A constant in an equation is a fixed number whose value never changes, no matter what happens to the other parts of the equation. In the equation y = 3x + 5, the number 5 is a constant. It stays 5 whether x equals 1, 100, or a million. This is the opposite of a variable, which is a letter (like x or y) standing in for a number that can change.
Constants vs. Variables vs. Coefficients
These three terms come up together constantly in algebra, and they’re easy to mix up. Take the expression 4x + 7. It has all three:
- Variable: x, the letter representing an unknown or changing quantity.
- Coefficient: 4, the number multiplied by the variable. It tells you how much x is being scaled.
- Constant: 7, a standalone number with no variable attached.

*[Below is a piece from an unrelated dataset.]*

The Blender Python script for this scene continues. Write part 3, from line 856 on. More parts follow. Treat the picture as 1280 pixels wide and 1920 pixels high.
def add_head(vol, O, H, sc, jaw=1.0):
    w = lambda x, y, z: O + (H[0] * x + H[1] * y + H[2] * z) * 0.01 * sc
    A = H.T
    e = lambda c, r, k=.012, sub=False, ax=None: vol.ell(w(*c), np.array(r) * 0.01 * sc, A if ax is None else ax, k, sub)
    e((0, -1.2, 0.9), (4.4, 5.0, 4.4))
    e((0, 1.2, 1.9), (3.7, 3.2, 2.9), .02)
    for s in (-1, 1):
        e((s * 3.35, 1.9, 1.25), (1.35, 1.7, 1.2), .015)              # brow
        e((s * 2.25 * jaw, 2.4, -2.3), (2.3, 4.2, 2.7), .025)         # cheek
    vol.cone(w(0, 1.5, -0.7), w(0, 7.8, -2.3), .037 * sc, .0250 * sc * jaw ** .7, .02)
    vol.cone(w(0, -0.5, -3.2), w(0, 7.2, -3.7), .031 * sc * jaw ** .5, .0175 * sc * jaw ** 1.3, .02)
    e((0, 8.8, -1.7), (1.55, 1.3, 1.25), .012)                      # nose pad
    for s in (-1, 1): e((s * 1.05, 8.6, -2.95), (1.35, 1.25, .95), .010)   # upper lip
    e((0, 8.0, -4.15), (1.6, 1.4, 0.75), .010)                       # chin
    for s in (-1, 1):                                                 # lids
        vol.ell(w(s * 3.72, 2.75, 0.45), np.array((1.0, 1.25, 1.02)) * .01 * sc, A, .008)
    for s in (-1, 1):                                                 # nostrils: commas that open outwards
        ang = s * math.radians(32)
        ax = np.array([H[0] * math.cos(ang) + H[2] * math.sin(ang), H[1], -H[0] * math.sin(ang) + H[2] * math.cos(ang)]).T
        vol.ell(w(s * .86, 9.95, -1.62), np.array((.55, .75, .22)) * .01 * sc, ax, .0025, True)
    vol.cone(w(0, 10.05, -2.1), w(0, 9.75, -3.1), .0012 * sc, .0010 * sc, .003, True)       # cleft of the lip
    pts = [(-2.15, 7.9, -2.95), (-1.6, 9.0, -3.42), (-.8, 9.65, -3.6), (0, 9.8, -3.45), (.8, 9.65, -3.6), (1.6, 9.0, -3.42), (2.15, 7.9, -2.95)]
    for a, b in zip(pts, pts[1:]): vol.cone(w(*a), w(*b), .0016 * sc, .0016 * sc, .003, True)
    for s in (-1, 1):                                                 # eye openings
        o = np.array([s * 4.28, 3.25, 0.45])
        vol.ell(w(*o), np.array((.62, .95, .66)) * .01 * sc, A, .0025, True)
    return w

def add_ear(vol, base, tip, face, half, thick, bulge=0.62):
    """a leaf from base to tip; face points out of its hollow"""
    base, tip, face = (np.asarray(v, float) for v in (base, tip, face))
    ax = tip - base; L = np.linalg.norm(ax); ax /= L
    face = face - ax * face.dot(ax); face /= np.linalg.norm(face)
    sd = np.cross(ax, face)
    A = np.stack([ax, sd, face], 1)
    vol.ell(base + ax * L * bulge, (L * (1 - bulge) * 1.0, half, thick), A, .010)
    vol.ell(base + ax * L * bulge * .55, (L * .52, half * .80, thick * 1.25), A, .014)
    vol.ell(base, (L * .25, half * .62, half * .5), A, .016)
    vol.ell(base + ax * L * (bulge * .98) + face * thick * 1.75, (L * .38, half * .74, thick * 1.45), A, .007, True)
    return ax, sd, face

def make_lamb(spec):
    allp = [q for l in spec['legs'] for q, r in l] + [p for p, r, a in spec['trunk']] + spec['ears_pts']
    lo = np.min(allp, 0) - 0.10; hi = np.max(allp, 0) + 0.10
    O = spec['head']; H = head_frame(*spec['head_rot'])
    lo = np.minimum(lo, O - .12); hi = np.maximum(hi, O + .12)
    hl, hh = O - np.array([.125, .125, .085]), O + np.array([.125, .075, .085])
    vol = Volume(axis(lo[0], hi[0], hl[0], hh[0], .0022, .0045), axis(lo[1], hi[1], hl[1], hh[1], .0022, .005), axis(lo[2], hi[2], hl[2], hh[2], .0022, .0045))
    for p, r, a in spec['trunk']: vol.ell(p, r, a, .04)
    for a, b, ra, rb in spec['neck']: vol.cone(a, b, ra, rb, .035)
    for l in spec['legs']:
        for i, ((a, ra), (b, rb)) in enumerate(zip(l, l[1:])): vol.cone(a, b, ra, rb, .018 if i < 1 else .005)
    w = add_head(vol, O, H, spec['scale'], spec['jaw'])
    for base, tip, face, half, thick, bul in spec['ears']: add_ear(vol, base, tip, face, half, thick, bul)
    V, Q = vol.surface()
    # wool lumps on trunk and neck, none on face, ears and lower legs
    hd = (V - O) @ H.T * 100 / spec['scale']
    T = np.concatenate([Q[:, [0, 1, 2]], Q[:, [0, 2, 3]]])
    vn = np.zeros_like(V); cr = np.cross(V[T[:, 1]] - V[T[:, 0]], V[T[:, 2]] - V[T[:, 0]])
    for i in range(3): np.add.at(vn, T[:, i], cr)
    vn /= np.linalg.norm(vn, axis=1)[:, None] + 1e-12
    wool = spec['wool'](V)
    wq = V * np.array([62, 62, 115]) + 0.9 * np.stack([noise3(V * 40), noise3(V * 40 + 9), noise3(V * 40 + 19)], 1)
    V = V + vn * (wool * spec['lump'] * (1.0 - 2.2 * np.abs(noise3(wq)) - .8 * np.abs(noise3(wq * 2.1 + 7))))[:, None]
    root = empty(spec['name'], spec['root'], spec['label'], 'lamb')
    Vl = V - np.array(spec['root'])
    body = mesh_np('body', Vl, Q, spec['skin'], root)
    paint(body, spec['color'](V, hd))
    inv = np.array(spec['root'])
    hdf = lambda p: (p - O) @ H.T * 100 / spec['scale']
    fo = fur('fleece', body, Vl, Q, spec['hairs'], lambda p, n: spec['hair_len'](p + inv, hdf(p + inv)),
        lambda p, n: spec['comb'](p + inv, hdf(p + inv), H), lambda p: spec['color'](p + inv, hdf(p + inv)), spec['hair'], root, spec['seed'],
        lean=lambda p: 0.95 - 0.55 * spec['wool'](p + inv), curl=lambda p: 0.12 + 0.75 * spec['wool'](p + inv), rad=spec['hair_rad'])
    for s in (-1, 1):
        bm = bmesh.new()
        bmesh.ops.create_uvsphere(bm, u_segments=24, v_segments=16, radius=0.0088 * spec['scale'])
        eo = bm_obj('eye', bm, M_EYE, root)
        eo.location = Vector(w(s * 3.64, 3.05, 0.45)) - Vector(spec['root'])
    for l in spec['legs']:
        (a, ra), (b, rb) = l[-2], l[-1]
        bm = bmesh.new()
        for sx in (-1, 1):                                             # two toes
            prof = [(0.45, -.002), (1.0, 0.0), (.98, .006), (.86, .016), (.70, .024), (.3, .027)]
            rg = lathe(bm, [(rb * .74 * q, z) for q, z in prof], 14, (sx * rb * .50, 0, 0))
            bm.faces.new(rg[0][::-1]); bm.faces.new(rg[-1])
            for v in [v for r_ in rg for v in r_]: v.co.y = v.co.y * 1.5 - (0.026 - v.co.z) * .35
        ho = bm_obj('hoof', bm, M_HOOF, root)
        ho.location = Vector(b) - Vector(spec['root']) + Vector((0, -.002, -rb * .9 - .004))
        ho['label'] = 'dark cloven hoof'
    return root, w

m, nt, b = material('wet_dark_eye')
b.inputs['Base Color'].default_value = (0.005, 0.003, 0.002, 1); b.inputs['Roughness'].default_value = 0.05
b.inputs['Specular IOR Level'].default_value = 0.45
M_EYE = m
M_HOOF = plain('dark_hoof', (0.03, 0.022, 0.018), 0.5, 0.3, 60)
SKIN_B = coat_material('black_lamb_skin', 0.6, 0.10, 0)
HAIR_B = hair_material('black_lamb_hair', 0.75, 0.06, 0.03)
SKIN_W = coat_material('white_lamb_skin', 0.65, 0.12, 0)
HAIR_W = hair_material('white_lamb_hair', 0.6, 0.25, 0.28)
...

The key distinction is that a coefficient always sits next to a variable, while a constant stands alone. In 3x + 7, the 3 is a coefficient and the 7 is a constant. A coefficient technically multiplies x by a fixed amount, so it’s “constant” in the sense that it doesn’t change either, but in math terminology it’s not called a constant because it’s attached to a variable term.
One detail that trips people up: the sign belongs to the constant. In the expression a − 3b + 9, the constant is positive 9. But in a − 1, the constant is −1, not 1, because subtraction is the same as adding a negative.
What Constants Do in Linear Equations
In the slope-intercept form y = mx + b, the constant b controls where the line crosses the y-axis. That crossing point is called the y-intercept, and you find it by setting x to 0. When x is 0, the equation simplifies to y = b, so the line passes through the point (0, b).
Changing b slides the entire line up or down without affecting its steepness. If you have y = 2x + 3 and change it to y = 2x + 8, you get the same slope but the line shifts up by 5 units. The constant acts like a starting position for the equation’s output.
Constants in Polynomials
In a polynomial like f(x) = 2x³ + 5x² − x + 4, the constant term is 4. Mathematically, this term has a degree of zero because it has no variable attached. You can think of it as 4 times x raised to the zero power (since anything raised to the zero power equals 1). A polynomial that is nothing but a constant, like f(x) = 7, is called a constant polynomial. Its degree is 0, and it gives the same output regardless of what x you plug in.
The Constant of Integration in Calculus
If you’ve taken or are taking calculus, you’ll run into the “constant of integration,” usually written as + C at the end of an indefinite integral. It exists because multiple functions can share the same derivative. For example, x², x² + 3, and x² − 10 all have the derivative 2x. When you reverse the process and integrate 2x, you get x² plus some unknown constant. Writing + C captures every possible version at once.
This isn’t just bookkeeping. Two functions with the same derivative can differ by no more than a constant, a principle that comes directly from the Mean Value Theorem. Forgetting the + C can lead to answers that look different but are actually separated by a hidden constant. For instance, ½ ln|x| and ½ ln|2x| have the same derivative (1/2x), and the difference between them is just ½ ln(2), a constant.
Constants in Science and Physics
Some of the most famous constants aren’t variables anyone chose to fix. They’re measured properties of the universe that show up in scientific equations. The speed of light, for example, is exactly 299,792,458 meters per second. It appears in Einstein’s equation E = mc² as the letter c, and its value is the same everywhere in the universe.
Other well-known physical constants include the gravitational constant G (approximately 6.674 × 10⁻¹¹ m³ kg⁻¹ s⁻²), which governs the strength of gravity between objects, and the Boltzmann constant k (1.381 × 10⁻²³ joules per kelvin), which links temperature to energy at the molecular level. The Planck constant h connects the energy of a photon to its frequency, and Avogadro’s number (6.022 × 10²³) tells you how many atoms or molecules are in a standard chemical amount of a substance. These values are fixed by nature, not chosen by the person writing the equation.
Arbitrary Constants in General Solutions
Not every constant in an equation has a known value from the start. In differential equations, the general solution often includes an “arbitrary constant,” a placeholder that gets pinned down only when you know a specific condition. For example, the general solution y = n(n − 1) + c contains the arbitrary constant c. If you’re told that y equals 5 when n equals 0, you can solve for c and get a particular solution with no unknowns left.
This is different from a variable. The constant c represents a single fixed number; you just don’t know which one yet until extra information narrows it down. Once determined, it stays the same throughout the equation, which is exactly what makes it a constant rather than a variable.